Y es lo que hace. Me pide lo imposible:
“Yo, en cambio, os digo: – No hagáis frente al que os agravia. Al contrario, si uno te abofetea en la mejilla derecha, preséntale la otra; al que quiera ponerte pleito para quitarte la túnica; dale también la capa; a quien te requiera para caminar una milla, acompáñale dos; a quien te pide, dale, y al que te pide prestado, no lo rehúyas”.
Si uno me abofetea no devuelvo el mal, pongo la otra mejilla. Me parece excesivo. No puede ser eso lo que Dios quiere. Me rebelo contra esa forma de ver la vida.
Si me hacen un mal, ¿tengo que estar realmente abierto a que me sigan haciendo daño? Si me gritan, ¿tengo que aguantar que lo sigan haciendo de forma indefinida? ¿No es esta una afirmación peligrosa?
El agresor se convierte entonces en un hombre libre. Puede seguir agrediendo sin recibir a cambio ningún mal. Lo de poner la otra mejilla no lo veo tan claro.
No digo que tenga que devolver el golpe y vivir en el ojo por ojo. Pero ¿tengo que llegar a tanto? ¿Es prudente invitarle a que me siga golpeando? Me parece absurdo. No lo entiendo.
Creo que Jesús me habla de una forma de vivir que no es para mí. Si alguien me pide algo, ¿se lo tengo que dar? Si me exigen la túnica, ¿no tengo que rebelarme sino darle además mi capa?
Si alguien me pide que camine una milla, ¿tengo que caminar dos? Me parece un sinsentido. ¿Qué me pide Jesús? ¿Es esta la santidad que me invita a vivir? Son otras categorías. Yo no soy así.
Cuando no considero que sea justo lo que me piden, no lo doy. Si quieren que sirva de una manera y yo no lo veo claro, no voy.
Si abusan de mi generosidad, no lo acepto. Creo en la justicia. Lo que me corresponde, pero no más. Lo que es exigible, pero no más.
Esa forma de pensar que Jesús hoy me insinúa me inquieta. Me rebelo contra una generosidad desorbitada. ¿No será esta forma de pensar la que cambia el mundo?
Sí, puede ser. Pero no quiero pecar de tonto. Y es lo que me parece cuando cedo en todo y doy sin medida. A mí me gusta que las cosas estén medidas. Que dé de acuerdo con lo que corresponde. Pero no más que eso.
Me cuesta entregar mi vida sin recibir agradecimiento. Me parece imposible un amor que se desangra sin recibir nada a cambio. Un servicio oculto en medio de la pobreza que nadie reconoce. Una entrega sincera que los hombres no ven.
¿Tiene sentido vivir de esa manera? Sé que lo que sucede en la oscuridad es lo que va cambiando el mundo. Aunque yo no lo sepa, ni lo vea, ni tan siquiera lo valore.

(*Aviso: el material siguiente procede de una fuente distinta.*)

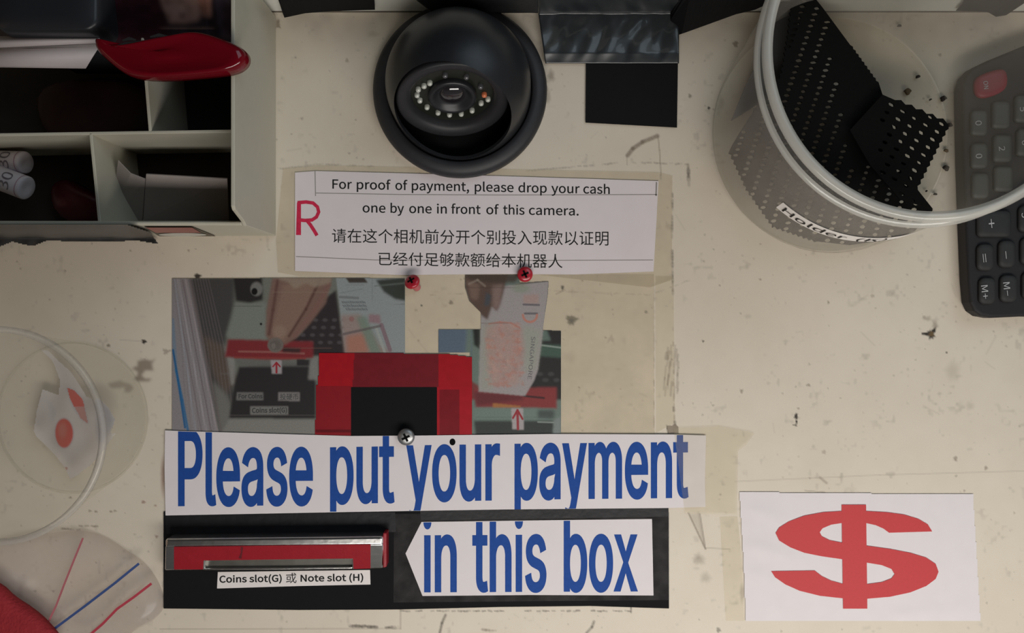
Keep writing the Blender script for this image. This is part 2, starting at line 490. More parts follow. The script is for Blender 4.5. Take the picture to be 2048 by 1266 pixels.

El amor enterrado como la semilla que muere para dar fruto. Eso es lo que vale. Un amor así no es exigible. Jesús sólo me invita a vivir como un loco. No lo exige, sólo me propone un camino.
Yo conozco personas que son así. Son pocas, claro, pero conozco algunas. Y me conmueve esa mirada distinta.
A veces me enfado con ellas, porque no quiero que pequen de ingenuas, de tontas. Pretendo protegerlas. Me equivoco. Su vida sembrada es la que cambia el mundo. No su fama, ni su gloria humana.
A los ojos de los hombres pasan ocultos. A los de Dios son antorchas que no se apagan. Ven lo que nadie ve. Creen en lo que nadie cree. Son capaces de negarse por amor.
Su entrega silenciosa conmueve los cimientos de este mundo. Tiemblan los principios más justos que parecen ser los que valen. No es así.
Lo que de verdad cuenta es el amor sagrado que Jesús vivió en un madero. Esa entrega aparentemente inútil. Esa injusticia tan clara en la que parece que el mal es más fuerte que el bien y el odio que el amor. No es así. Dios vence en lo oculto.